## Written instruction
Restate, exactly and only, the lines from the first through the line containing "return Matrix((r2, u2, -f)).transposed()".
------
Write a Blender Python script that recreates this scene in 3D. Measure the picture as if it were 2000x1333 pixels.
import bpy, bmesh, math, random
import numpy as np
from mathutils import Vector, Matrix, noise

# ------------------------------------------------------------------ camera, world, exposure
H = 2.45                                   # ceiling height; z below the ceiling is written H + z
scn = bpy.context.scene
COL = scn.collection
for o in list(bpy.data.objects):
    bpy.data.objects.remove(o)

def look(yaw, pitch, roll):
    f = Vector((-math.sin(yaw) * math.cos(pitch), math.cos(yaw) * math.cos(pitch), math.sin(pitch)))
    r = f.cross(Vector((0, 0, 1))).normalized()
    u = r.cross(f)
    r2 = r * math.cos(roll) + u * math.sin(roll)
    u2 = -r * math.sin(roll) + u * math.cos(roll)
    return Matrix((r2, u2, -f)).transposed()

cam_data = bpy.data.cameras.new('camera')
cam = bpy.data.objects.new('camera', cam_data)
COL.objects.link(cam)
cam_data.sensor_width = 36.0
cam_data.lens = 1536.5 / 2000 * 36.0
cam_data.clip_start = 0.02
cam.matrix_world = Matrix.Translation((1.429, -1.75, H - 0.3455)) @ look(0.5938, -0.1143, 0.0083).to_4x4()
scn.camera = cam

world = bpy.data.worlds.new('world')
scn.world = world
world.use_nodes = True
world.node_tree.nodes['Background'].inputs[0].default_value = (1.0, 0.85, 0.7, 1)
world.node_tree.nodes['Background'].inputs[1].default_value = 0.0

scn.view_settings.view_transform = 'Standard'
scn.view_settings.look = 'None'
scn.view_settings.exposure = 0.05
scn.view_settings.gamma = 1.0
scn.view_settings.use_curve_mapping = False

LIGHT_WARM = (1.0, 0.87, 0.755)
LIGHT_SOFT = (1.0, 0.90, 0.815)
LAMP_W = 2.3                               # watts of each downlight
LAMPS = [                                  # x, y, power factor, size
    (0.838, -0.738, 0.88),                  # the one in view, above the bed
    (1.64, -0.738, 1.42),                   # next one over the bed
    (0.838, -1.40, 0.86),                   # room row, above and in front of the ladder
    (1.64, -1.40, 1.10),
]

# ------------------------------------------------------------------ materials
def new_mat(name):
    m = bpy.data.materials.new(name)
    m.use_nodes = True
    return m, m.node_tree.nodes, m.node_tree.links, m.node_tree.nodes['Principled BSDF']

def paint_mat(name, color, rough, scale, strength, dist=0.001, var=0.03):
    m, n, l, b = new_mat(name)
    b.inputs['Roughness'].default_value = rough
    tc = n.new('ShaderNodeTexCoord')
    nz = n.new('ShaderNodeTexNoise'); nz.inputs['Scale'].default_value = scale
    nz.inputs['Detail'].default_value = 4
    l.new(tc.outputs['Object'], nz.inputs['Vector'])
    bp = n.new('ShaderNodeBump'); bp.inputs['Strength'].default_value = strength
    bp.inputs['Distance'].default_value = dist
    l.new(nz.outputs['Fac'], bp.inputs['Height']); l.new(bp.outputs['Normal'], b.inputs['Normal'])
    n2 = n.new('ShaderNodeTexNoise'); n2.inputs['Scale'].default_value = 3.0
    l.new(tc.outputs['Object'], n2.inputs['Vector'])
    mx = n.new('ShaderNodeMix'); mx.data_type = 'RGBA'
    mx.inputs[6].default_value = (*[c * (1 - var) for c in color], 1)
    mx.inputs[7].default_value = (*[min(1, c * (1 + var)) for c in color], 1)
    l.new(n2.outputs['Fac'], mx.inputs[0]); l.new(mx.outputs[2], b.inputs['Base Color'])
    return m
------
## Output below
Write a Blender Python script that recreates this scene in 3D. Measure the picture as if it were 2000x1333 pixels.
import bpy, bmesh, math, random
import numpy as np
from mathutils import Vector, Matrix, noise

# ------------------------------------------------------------------ camera, world, exposure
H = 2.45                                   # ceiling height; z below the ceiling is written H + z
scn = bpy.context.scene
COL = scn.collection
for o in list(bpy.data.objects):
    bpy.data.objects.remove(o)

def look(yaw, pitch, roll):
    f = Vector((-math.sin(yaw) * math.cos(pitch), math.cos(yaw) * math.cos(pitch), math.sin(pitch)))
    r = f.cross(Vector((0, 0, 1))).normalized()
    u = r.cross(f)
    r2 = r * math.cos(roll) + u * math.sin(roll)
    u2 = -r * math.sin(roll) + u * math.cos(roll)
    return Matrix((r2, u2, -f)).transposed()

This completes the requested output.